FOREWORD - DEFENCE MANAGEMENT JOURNAL, Issue 42
Professor Michael Clarke

For almost 50 years, the Western world has lived through what has been described as 'peace in a time of war'. But now we are facing 'war in a time of peace' and in the United Kingdom at least, the strains on the defence establishment are clear for all to see. To maintain forces that are continually engaged in operations, that need to train to higher standards of performance and scrutiny than ever before and to keep UK forces up-to-date when other armed forces are capable of step changes in high technology modernity is difficult enough in itself. But to do it in a domestic political environment that regards itself as being 'at peace', that does not choose to spend much on defence and even questions operational decisions taken thousands of miles away, poses more severe and unique challenges for the military than it has ever faced.
Such challenges, of course, extend to the defence establishment as a whole and require flexible and agile responses from industry and the MoD, no less than from commanders in operational theatres.

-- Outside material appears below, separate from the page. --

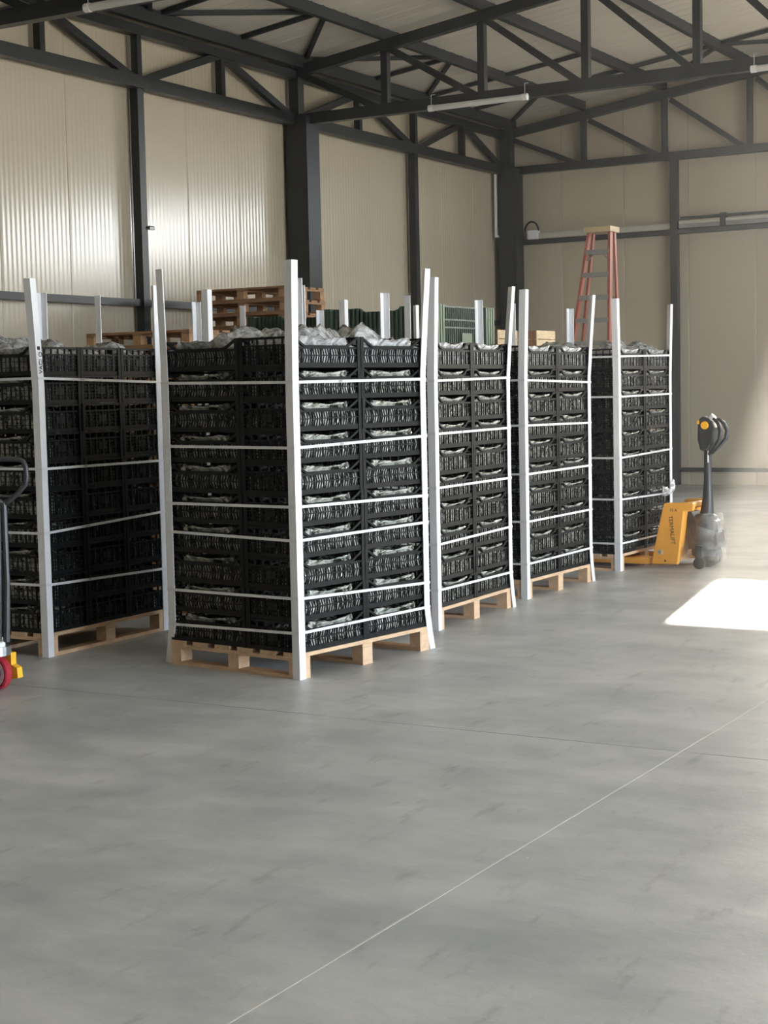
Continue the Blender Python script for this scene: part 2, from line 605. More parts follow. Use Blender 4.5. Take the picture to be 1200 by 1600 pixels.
# roof trusses across the hall
for nm, X in (('roof truss standing nearest, above the left edge', 11.37), ('roof truss in the middle, carried by the left wall column', 17.6)):
    tr = struct('roof_truss', 'dark ' + nm)
    Y0 = 11.45 if X > 15 else 11.3
    put('lower_chord', MB().box(X - .06, X + .06, YR + .2, Y0, LC0 + (.03 if X < 15 else 0), LC1 + (.03 if X < 15 else 0)), M_STEEL, tr)
    put('upper_chord', MB().bar((X, Y0, TC(Y0)), (X, RIDGE, TC(RIDGE)), .12, .13), M_STEEL, tr)
    put('upper_chord', MB().bar((X, RIDGE, TC(RIDGE)), (X, YR + .2, TC(2 * RIDGE - YR - .2)), .12, .13), M_STEEL, tr)
    ns = [11.45] + [10.14 - 1.35 * i for i in range(15)]
    for i, yn in enumerate(ns):
        tz = TC(yn if yn > RIDGE else 2 * RIDGE - yn)
        if i:
            put('post', MB().box(X - .045, X + .045, yn - .045, yn + .045, LC1 - .02, tz), M_STEEL, tr)
        if i + 1 < len(ns) and ns[i + 1] > RIDGE - .1:
            put('diagonal', MB().bar((X, yn - .04, tz - .03), (X, ns[i + 1] + .04, LC1 - .06), .07, .08), M_STEEL, tr)
        elif i + 1 < len(ns):
            t2 = TC(2 * RIDGE - ns[i + 1])
            put('diagonal', MB().bar((X, yn, LC1 - .06), (X, ns[i + 1], t2 - .03), .07, .08), M_STEEL, tr)
gt = struct('gable_truss', 'dark lattice truss flat against the back wall')
put('lower_chord', MB().box(23.72, 23.84, YR + .1, 11.3, LC0, LC1 - .02), M_STEEL, gt)
put('upper_chord', MB().bar((23.78, 11.4, TC(11.4) - .03), (23.78, RIDGE, TC(RIDGE) - .03), .12, .13), M_STEEL, gt)
ns = [11.45] + [10.11 - 1.345 * i for i in range(8)]
for i, yn in enumerate(ns):
    if i:
        put('post', MB().box(23.74, 23.82, yn - .04, yn + .04, LC1 - .04, TC(yn)), M_STEEL, gt)
    if i + 1 < len(ns):
        put('diagonal', MB().bar((23.78, yn - .1, TC(yn) - .12), (23.78, ns[i + 1] + .04, LC1 - .08), .06, .075), M_STEEL, gt)
for ym in (8.62, 5.4, 2.2):
    o = struct('mullion', None)
    put('shaft', MB().box(23.74, 23.86, ym - .055, ym + .055, 0, 5.02), M_STEEL2, o)
gb = struct('girt', 'dark steel rail halfway up the back wall')
for a, b in ((8.68, 11.2), (5.46, 8.56), (YR, 5.34)):
    put('rail', MB().box(23.76, 23.86, a, b, 3.87, 3.945), M_STEEL2, gb)
sk = struct('baseboard_back', 'dark steel rail low along the back wall')
for a, b in ((8.68, 11.2), (5.46, 8.56), (YR, 5.34)):
    put('rail', MB().box(23.80, 23.88, a, b, .205, .265), M_STEEL2, sk)

# purlins on the top chords, and the flat roof bracing between them
for i in range(9):
    yp = 11.36 if i == 0 else 10.14 - 1.35 * (i - 1)
    z0 = TC(yp) + .066 if i else 5.715
    o = put('purlin', MB().box(XF, XB - .06, yp - .04, yp + .04, z0, z0 + .155), M_STEEL2)
    o['kind'] = 'structure'
    o['label'] = 'dark roof purlin directly over the left wall' if i == 0 else 'dark roof purlin number %d in from the left wall' % i
rbz = lambda yy: TC(yy) + .16
br = struct('roof_bracing', 'thin dark flat bracing in the plane of the roof')
P1, P2, P3, P4, P0 = 10.14, 8.79, 7.44, 6.09, 11.36


def brace(x0, y0, x1, y1, w=.05):
    put('brace', MB().bar((x0, y0, rbz(y0)), (x1, y1, rbz(y1)), w, .05), M_STEEL2, br)


for a, b in ((14.6, 16.2), (17.7, 16.3), (17.75, 19.35), (20.95, 19.5), (23.8, 22.4), (11.4, 12.9), (14.5, 13.0)):
    brace(a, P0 + .02, b, P1 + .05)
for X in (14.65, 16.2, 19.4, 21.0, 22.4, 12.9):
    brace(X, P0, X, P1)
brace(21.0, P1, 21.0, P2)
for a, b in ((P1, P2), (P2, P3), (P3, P4), (P4, 4.74), (4.74, 3.39)):
    brace(22.4, a, 22.4, b)
brace(22.45, P1, 23.8, P2)
brace(23.8, P2, 22.45, P3)
brace(22.45, P3, 23.8, P4)


# ------------------------------------------------------------------ lamps, conduits on the walls
def lamp(X, y1, label, length=1.32, z=5.0):
    t = thing('tube_lamp', (X, y1 - length / 2, z), label, 'lamp', 'tube lamps hung from the trusses')
    b = MB()
    b.tube([(0, -length / 2, 0), (0, -length / 2 + .05, 0), (0, length / 2 - .05, 0), (0, length / 2, 0)], [.028, .036, .036, .028], 10)
    b.sm = True
    put('lamp_housing', b, M_LAMP, t)
    for s in (-1, 1):
        e = MB().tube([(0, s * (length / 2 - .06), 0), (0, s * (length / 2 + .004), 0)], .041, 10)
        put('end_cap', e, M_LABELW, t)
        put('hanging_wire', MB().tube([(0, s * (length / 2 - .03), .03), (0, s * (length / 2 - .03), .16), (.1, s * (length / 2 - .03), .18)], .004, 5), M_STRAP, t)
    return t


lamp(17.49, 9.47, 'long white tube lamp hung along the middle truss, wholly in view')
lamp(17.49, 5.44, 'white tube lamp under the middle truss, cut by the right frame edge')
lamp(11.26, 9.56, 'white tube lamp hung under the nearest truss, top left', z=5.03)

tk = thing('cable_trunking', (23.80, 9.6, 4.02), 'white cable trunking lying on the back wall rail by the ladder', 'trunking')
put('channel', MB().box(-.03, .03, -.92, 1.3, -.07, -.005), M_TRUNK, tk)
put('cover', MB().box(-.035, .035, -.92, 1.3, -.003, .02), M_TRUNK, tk)
jb = thing('junction_box', (23.78, 11.0, 3.96), 'small white junction box with a black cable loop near the back corner', 'junction box')
put('housing', MB().box(-.05, .05, -.09, .09, -.012, .13), M_WHITE, jb)
put('cable_loop', MB().tube([(-.01, .12 * math.cos(a) + .03, .12 + .15 * math.sin(a)) for a in [math.pi * k / 10 for k in range(11)]], .016, 8), M_CABLE, jb)
ct = thing('cable_tray', (23.78, 7.2, 3.99), 'grey cable tray on the back wall rail right of the mullion', 'cable tray')
put('tray', MB().box(-.05, .05, -1.5, 1.33, -.04, .02), M_GREYMETAL, ct)
put('cable_bundle', MB().tube([(-.02, -1.5, .05), (-.02, 0, .052), (-.02, 1.33, .05)], .03, 8), M_TRUNK, ct)
put('rear_rail', MB().box(.02, .05, -1.5, 1.33, .10, .14), M_STEEL2, ct)
for yy in (.63, -.45, -1.3):
    put('bracket', MB().box(-.07, .05, yy - .04, yy + .04, -.045, .15), M_STEEL2, ct)
cn = thing('wall_conduit', (23.50, 11.53, 4.02), 'thin white conduit rising beside the corner column on the left wall', 'conduit')
put('pipe', MB().box(-.02, .02, -.01, .02, .0, .98), M_WHITE, cn)
put('elbow', MB().box(-.02, .02, -.04, .02, -.03, .0), M_WHITE, cn)
cp = put('pipe_clip', MB().prism([(0, -.02, 0), (0, .02, 0), (0, .02, .03), (0, .0, .045), (0, -.02, .03)], (.09, 0, 0)), M_GREYMETAL, loc=(14.425, 11.44, 3.44))
tag(cp, 'small grey clip fixed to the left wall mullion', 'clip')


# ------------------------------------------------------------------ pallets
def make_pallet(La, Lb, label, wood, woody, block, decks=6, bottom_along_deck=False):
    """deck boards run along local x (La); origin at the near corner"""
    r = thing('wooden_pallet', (0, 0, 0), label, 'pallet', 'wooden pallets')
    bw = .09
    cs = {}
    gap = (Lb - decks * .118) / (decks - 1)
    for i in range(decks):
        y0 = i * (.118 + gap)
        if 'deck' not in cs:
            cs['deck'] = MB().box(0, La, 0, .118, .122, .144).mesh('deck_board')
            cs['deck'].materials.append(wood)
        put('deck_board', cs['deck'], None, r, (0, y0, 0))
    xs_ = (0, La / 2 - bw / 2, La - bw)
    ys_ = (0, Lb / 2 - .04, Lb - .08)
    st = MB().box(0, bw, 0, Lb, .100, .1215).mesh('stringer_board')
    st.materials.append(woody)
    bl = MB().box(0, bw, 0, .08, .0225, .0995).mesh('block')
    bl.materials.append(block)
    for x_ in xs_:
        put('stringer_board', st, None, r, (x_, 0, 0))
        for y_ in ys_:
            put('block', bl, None, r, (x_, y_, 0))
    if bottom_along_deck:
        bo = MB().box(0, La, 0, .08, 0, .022).mesh('bottom_board')
        bo.materials.append(wood)
        for y_ in ys_:
            put('bottom_board', bo, None, r, (0, y_, 0))
    else:
        bo = MB().box(0, bw, 0, Lb, 0, .022).mesh('bottom_board')
        bo.materials.append(woody)
        for x_ in xs_:
            put('bottom_board', bo, None, r, (x_, 0, 0))
    return r


# ------------------------------------------------------------------ crates
CL, CW, CH = .594, .394, .174


def seg(mb, axis, off, p, q, w, th):
    """a bar in a panel plane; axis 'x': the panel runs along x at y=off"""
    if axis == 'x':
        a, b, n = (p[0], off, p[1]), (q[0], off, q[1]), (0, 1, 0)
    else:
        a, b, n = (off, p[0], p[1]), (off, q[0], q[1]), (1, 0, 0)
    mb.bar(a, b, w, th, n)


def side_panel(axis, half, off, kind):
    m = MB()
    e = half - .012
    lo, dip = .118, (e - .100 if half > .25 else e - .05)
    seg(m, axis, off, (-e, .014), (e, .014), .028, .010)
    if kind == 'A':
        path = [(-e, .166), (-e + .012, .166), (-dip, lo), (dip, lo), (e - .012, .166), (e, .166)]
    else:
        path = [(-e, .168), (-dip - .03, .165), (-dip, .140), (-dip + .04, .126), (dip - .04, .126), (dip, .140), (dip + .03, .165), (e, .168)]
        lo = .126
    for a, b in zip(path, path[1:]):
        seg(m, axis, off, a, b, .013, .014)
    seg(m, axis, off, (-e, lo - .008), (e, lo - .008), .012, .010)
    if kind == 'A':
        seg(m, axis, off, (-e, .068), (e, .068), .006, .009)
        k = 7
        for i in range(k + 1):
            u = -e + 2 * e * i / k
            seg(m, axis, off, (u, .02), (u, lo - .008), .006, .010)
        n = 27
        for row, (z0, z1) in enumerate(((.027, .066), (.070, .107))):
            for i in range(n):
                u = -e + 2 * e * (i + .5) / n
                d = .006 if row else -.006
                seg(m, axis, off, (u - d, z0), (u + d, z1), .0042, .006)
    else:
        k = 8
        for i in range(k + 1):
            u = -e + 2 * e * i / k
            seg(m, axis, off, (u, .02), (u, lo - .008), .0085, .010)
        for z in (.050, .085):
            seg(m, axis, off, (-e, z), (e, z), .0032, .005)
        for i in range(k):
            u = -e + 2 * e * (i + .5) / k
            seg(m, axis, off, (u, .02), (u, lo - .008), .003, .005)
    return m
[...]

Much of what makes the UK so capable a defence actor turns out to be so intangible when it is properly analysed – the training, the military culture, the business environment, the relationship between defence and industry – that it is easily lost through complacency or political expediency, and it is not missed until it is too late.
For these reasons alone, it is vital that the MoD and industry get their processes, and their interactions, right. The MoD must make a success of the Defence Industrial Strategy 2 and specify a number of things that were left ambiguous in the original version of the DIS. And industry must sign up to making a success of through life capability management and the defence acquisition change programme initiatives to enable it to enter into a proper commercially 'competitive partnership' with the MoD. Somehow, industry has got to find the right relationship with the MoD, which balances competition and partnership in a rapidly consolidating defence industrial environment. These are unpropitious times for both sides of that relationship. They are unpropitious for industry with the credit crunch and the real prospects of global recession making industry more risk averse and squeezing investment capital so severely. They are unpropitious, too, for the Ministry of Defence, facing the policy hiatus of a UK election season that will effectively begin early next year. But the world will not wait until we are ready. In reality, we have only one bite at these particular cherries and the consequences of failure will be severe – not least on our armed forces in operations.
'War in a time of peace' is not just a rhetorical flourish. It is the political expression of a mismatch between resources and commitments, between expectations and responsibilities, which, in every sense, puts defence on the United Kingdom's front line.